Tout est contenu dans cette première scène, le drame à venir, les excès du passé, l’impossibilité pour Alain de se fondre dans un monde qui est trop agressif et angoissant pour lui. Retiré loin de tout, éloigné de sa femme, son armée des ombres personnelle l’a poursuivi jusque dans sa retraite imposée, à l’écart de Paris. Mais Babylone se rappelle a lui, constamment, resserrant ses serres noires autour de sa proie. Commence dès lors ce qu’il convient d’appeler « un dernier tour de piste » pour Alain. Chaque lieu visité est comme imprégné de l’énergie du jeune homme, cette électricité abandonnée au gré de libations sans fin. Les visages rencontrés sont souriants, avenants, on célèbre le héros déchu, astre déclinant qui a enchanté et nourri leur vie. Mais très vite on comprend que derrière se cache de la pitié.
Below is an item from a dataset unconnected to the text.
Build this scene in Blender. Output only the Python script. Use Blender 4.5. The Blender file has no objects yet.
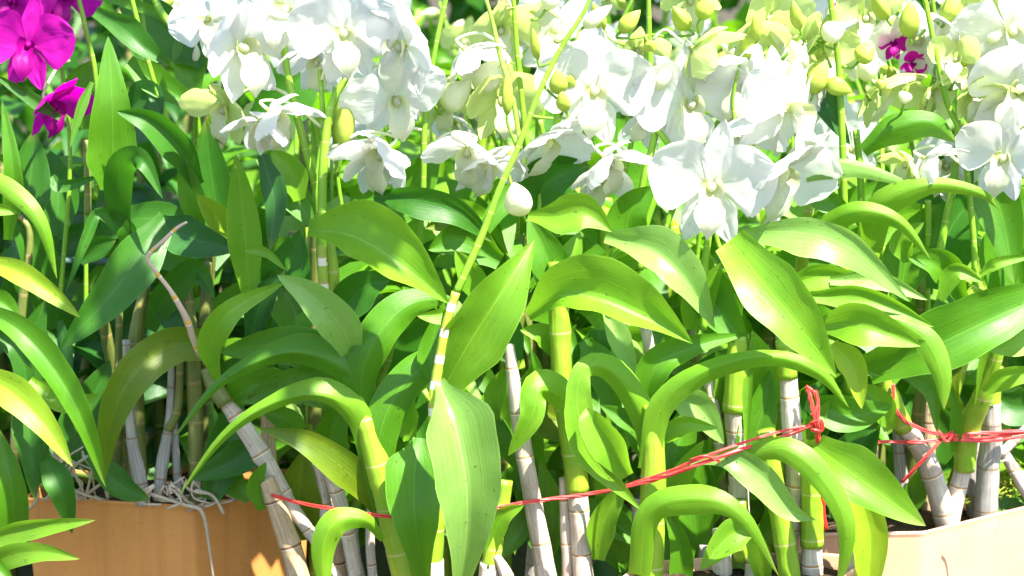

Car en effet, si Alain a brillé de mille feux pendant ses fastes années, on comprend vite le coût subit. Il n’est plus qu’un spectre, une coquille vide harcelée par des démons qui ont d’ores et déjà remporté la partie. Le désespoir qui imprègne chaque instant du film après la sortie de la chambre d’hôtel, glace le sang. Ce ne sont même plus des cendres qui demeurent désormais. C’est un dégoût, une détestation de soi qui enlève la saveur des plaisirs simples qui faisaient pourtant le sel de l’existence du feu-follet. Face au désespoir la seule issue est donc la mort, comme programmée, après avoir visité une dernière fois ces lieux qui représentaient sa vie.

« Le génie Louis Malle, au firmament »

Si Le feu-follet est une grande histoire, respectée presque à la lettre, c’est aussi un tour de force de mise-en-scène. Louis Malle n’a que 31 ans quand sort ce film, et pourtant il est déjà un réalisateur confirmé, avec cinq long-métrages derrière lui, et notamment une palme d’or (le plus jeune de l’histoire du festival, à tout juste 25 ans) avec Le monde du silence co-signé avec Jacques-Yves Cousteau. Il infuse son récit d’une mélancolie redoutable et implacable qui entoure son personnage principal pour ne jamais le lâcher, le précipitant vers le drame. Tout en simplicité et sans effets tapageurs, c’est comme si le cadre était tout entier concentré sur Alain, et le beau visage de patricien de Maurice Ronet, qui n’est pas sans rappeler celui de son contemporain Jean-Louis Trintignant, en peut être plus « cabossé ».

Le réalisateur d’Ascenseur pour l’échafaud signe un film, d’une classe et d’une sensibilité incroyable, qui reste à ce jour un modèle du genre. Si Joachim Trier en a réalisé une nouvelle version avec son Oslo, 31 août, il eut bien du mal à rivaliser avec l’intensité du jeu de Ronet et avec la belle mécanique de mise-en-scène d’un Louis Malle déjà au sommet de son art, si jeune. Son Feu-follet est cette petite chapelle de désespoir qui sommeille en chacun de nous, celle de ce possible point de non retour qu’il ne faut pas franchir, entre résignation et douleur.